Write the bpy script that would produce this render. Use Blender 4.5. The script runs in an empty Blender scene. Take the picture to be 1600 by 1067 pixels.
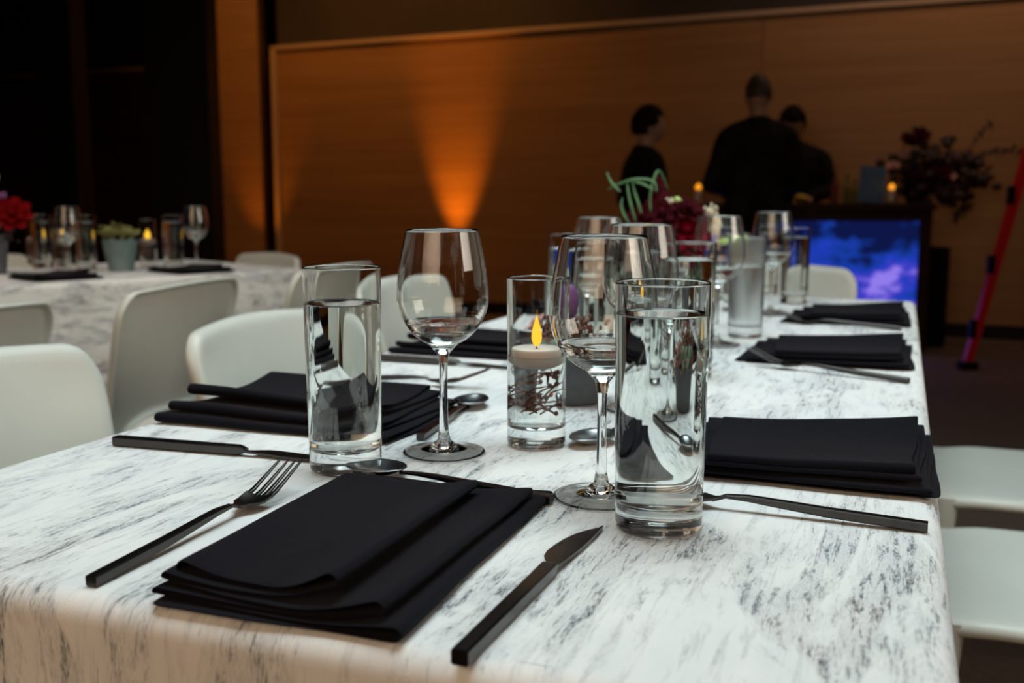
import bpy, bmesh, math, random
from mathutils import Vector, Matrix, noise
import numpy as np
random.seed(7)
PI = math.pi
sc = bpy.context.scene
COL = sc.collection
# ------------------------------------------------------------------ camera
CAMZ = 0.997; TT = 0.760            # lens height, height of the tabletops
F = 1600.0; PCX, PCY = 800.0, 533.5; HOR, VPX = 308.0, 1410.0
PITCH = math.atan((PCY-HOR)/F); YAW = math.atan((VPX-PCX)/math.hypot(F, PCY-HOR))
FWD = Vector((-math.sin(YAW)*math.cos(PITCH), math.cos(YAW)*math.cos(PITCH), -math.sin(PITCH)))
RGT = Vector((math.cos(YAW), math.sin(YAW), 0)); UPV = RGT.cross(FWD)
CP = Vector((0, 0, CAMZ))
def A(px, py, Z):                    # pixel + distance along the lens axis -> world point
    return CP + FWD*Z + RGT*((px-PCX)/F*Z) - UPV*((py-PCY)/F*Z)
def G(px, py, z=TT):                 # pixel -> point on the horizontal plane z
    d = FWD + RGT*((px-PCX)/F) - UPV*((py-PCY)/F)
    return CP + d*((z-CAMZ)/d.z)
def FL(px, Z, z=0.0):                # pixel column + horizontal distance -> point at height z
    h = Vector((-math.sin(YAW), math.cos(YAW), 0))
    depth = Z
    p = CP + h*depth + RGT*((px-PCX)/F*depth); p.z = z
    return p
cam_d = bpy.data.cameras.new('camera'); cam = bpy.data.objects.new('camera', cam_d); COL.objects.link(cam)
cam_d.sensor_width = 36; cam_d.lens = 36*F/1600; cam_d.clip_start = 0.02; cam_d.clip_end = 60
cam.matrix_world = Matrix.Translation(CP) @ Matrix((RGT, UPV, -FWD)).transposed().to_4x4()
cam_d.dof.use_dof = True; cam_d.dof.focus_distance = 0.78; cam_d.dof.aperture_fstop = 6.6
sc.camera = cam
# frame of the panelled back wall (u runs right along it, n out into the room)
def wallpt(px, top=False):           # base line of the panelled wall, in lens coordinates
    x1, z1, x2, z2 = 3.375, 7.2, -2.176, 9.67
    s = (z2-z1)/(x2-x1); k = (px-PCX)/F
    Z = (z1 - s*x1)/(1 - s*k); return FL(px, Z)
WL = wallpt(443); WR = wallpt(1900)
wdir = (WR-WL).normalized(); wn = Vector((wdir.y, -wdir.x, 0))     # wn points into the room
if wn.dot(-FWD) < 0: wn = -wn
WANG = math.atan2(wdir.y, wdir.x); PH = 2.33; RH = 3.7
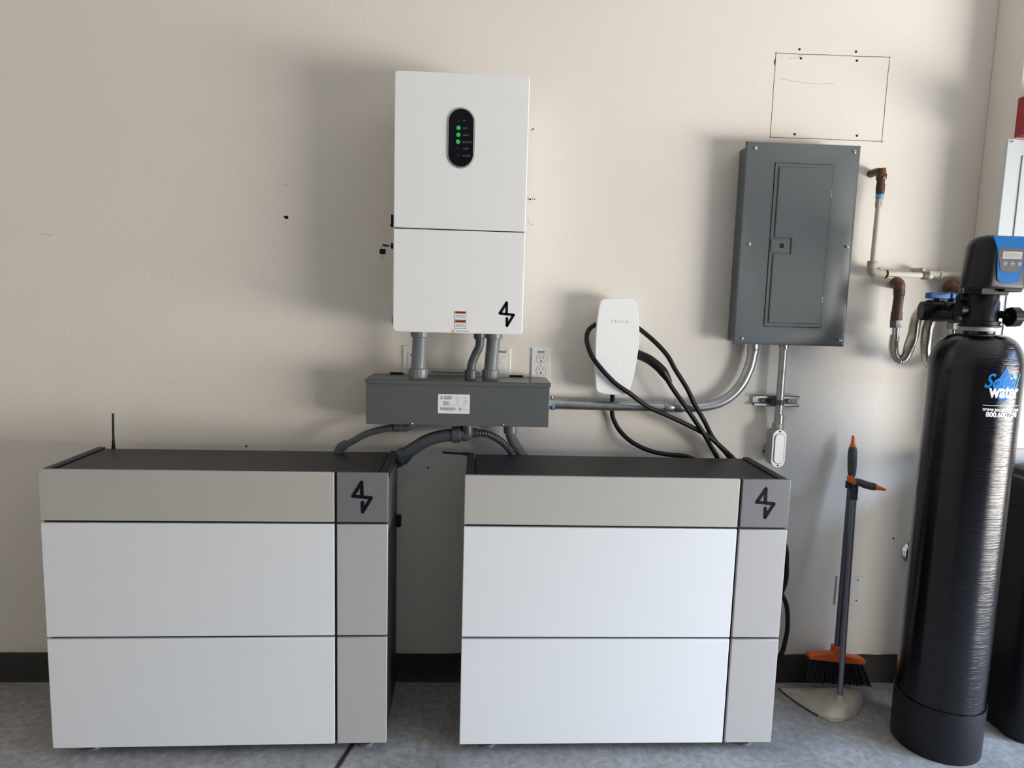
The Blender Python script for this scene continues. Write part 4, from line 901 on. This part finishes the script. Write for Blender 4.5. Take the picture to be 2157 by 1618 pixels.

[What you are asked to do] Leave out the pictures and give the rest of the records again exactly.

[Answer to the exercise]
Write the bpy script that would produce this render. Use Blender 4.5. The script runs in an empty Blender scene. Take the picture to be 1600 by 1067 pixels.
import bpy, bmesh, math, random
from mathutils import Vector, Matrix, noise
import numpy as np
random.seed(7)
PI = math.pi
sc = bpy.context.scene
COL = sc.collection
# ------------------------------------------------------------------ camera
CAMZ = 0.997; TT = 0.760            # lens height, height of the tabletops
F = 1600.0; PCX, PCY = 800.0, 533.5; HOR, VPX = 308.0, 1410.0
PITCH = math.atan((PCY-HOR)/F); YAW = math.atan((VPX-PCX)/math.hypot(F, PCY-HOR))
FWD = Vector((-math.sin(YAW)*math.cos(PITCH), math.cos(YAW)*math.cos(PITCH), -math.sin(PITCH)))
RGT = Vector((math.cos(YAW), math.sin(YAW), 0)); UPV = RGT.cross(FWD)
CP = Vector((0, 0, CAMZ))
def A(px, py, Z):                    # pixel + distance along the lens axis -> world point
    return CP + FWD*Z + RGT*((px-PCX)/F*Z) - UPV*((py-PCY)/F*Z)
def G(px, py, z=TT):                 # pixel -> point on the horizontal plane z
    d = FWD + RGT*((px-PCX)/F) - UPV*((py-PCY)/F)
    return CP + d*((z-CAMZ)/d.z)
def FL(px, Z, z=0.0):                # pixel column + horizontal distance -> point at height z
    h = Vector((-math.sin(YAW), math.cos(YAW), 0))
    depth = Z
    p = CP + h*depth + RGT*((px-PCX)/F*depth); p.z = z
    return p
cam_d = bpy.data.cameras.new('camera'); cam = bpy.data.objects.new('camera', cam_d); COL.objects.link(cam)
cam_d.sensor_width = 36; cam_d.lens = 36*F/1600; cam_d.clip_start = 0.02; cam_d.clip_end = 60
cam.matrix_world = Matrix.Translation(CP) @ Matrix((RGT, UPV, -FWD)).transposed().to_4x4()
cam_d.dof.use_dof = True; cam_d.dof.focus_distance = 0.78; cam_d.dof.aperture_fstop = 6.6
sc.camera = cam
# frame of the panelled back wall (u runs right along it, n out into the room)
def wallpt(px, top=False):           # base line of the panelled wall, in lens coordinates
    x1, z1, x2, z2 = 3.375, 7.2, -2.176, 9.67
    s = (z2-z1)/(x2-x1); k = (px-PCX)/F
    Z = (z1 - s*x1)/(1 - s*k); return FL(px, Z)
WL = wallpt(443); WR = wallpt(1900)
wdir = (WR-WL).normalized(); wn = Vector((wdir.y, -wdir.x, 0))     # wn points into the room
if wn.dot(-FWD) < 0: wn = -wn
WANG = math.atan2(wdir.y, wdir.x); PH = 2.33; RH = 3.7
The Blender Python script for this scene continues. Write part 4, from line 901 on. This part finishes the script. Write for Blender 4.5. Take the picture to be 2157 by 1618 pixels.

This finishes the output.